Speaking at Oxford University at a forum on global reordering, Fidan framed the current moment as something more profound than a geopolitical shift. "What we are witnessing today is not a transition, but it's rather a transformation," he said, warning that states can no longer "outsource their security, their diplomacy or their strategic imagination."
Fidan's sharpest remarks were directed at Israel, whose conduct he said had moved well beyond a regional problem. "Israel's systemic threat to destabilize the region has exceeded local borders and now constitutes a direct threat to global security," he said, adding that such behavior demands "a collective response from the international community as a whole."
He also addressed the Iran conflict, which erupted following U.S. and Israeli strikes, saying it had dealt "a heavy blow to global prosperity, security and stability." Fidan argued that the old framework of treating such conflicts as geographically contained is no longer viable, noting that "the distinction between regional and global crises has truly disappeared."
Against this backdrop of uncertainty, Fidan argued that middle powers, defined as states combining strategic geography, diplomatic reach and political will, have become increasingly consequential actors in international affairs. The erosion of traditional security guarantees, he suggested, has created both a necessity and an opening for such countries to step into the vacuum.
Fidan pointed to Türkiye as a model of this emerging role, citing its geographic position, its dual institutional footing as both a NATO member and European Union candidate, and a track record of mediation efforts including the Black Sea grain initiative and diplomatic engagement in the Horn of Africa.
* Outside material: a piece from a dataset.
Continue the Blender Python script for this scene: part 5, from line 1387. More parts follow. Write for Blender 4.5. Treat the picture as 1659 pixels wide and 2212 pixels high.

Beyond crisis management, Fidan made a broader case for structural change. He called for reform of global institutions and advocated for a new regional order in the Middle East built on cooperation rather than, in his framing, "domination or submission."
The approach he outlined centered on "regional solutions to regional problems by regional countries," a formulation that implicitly pushes back against external powers shaping the region's architecture.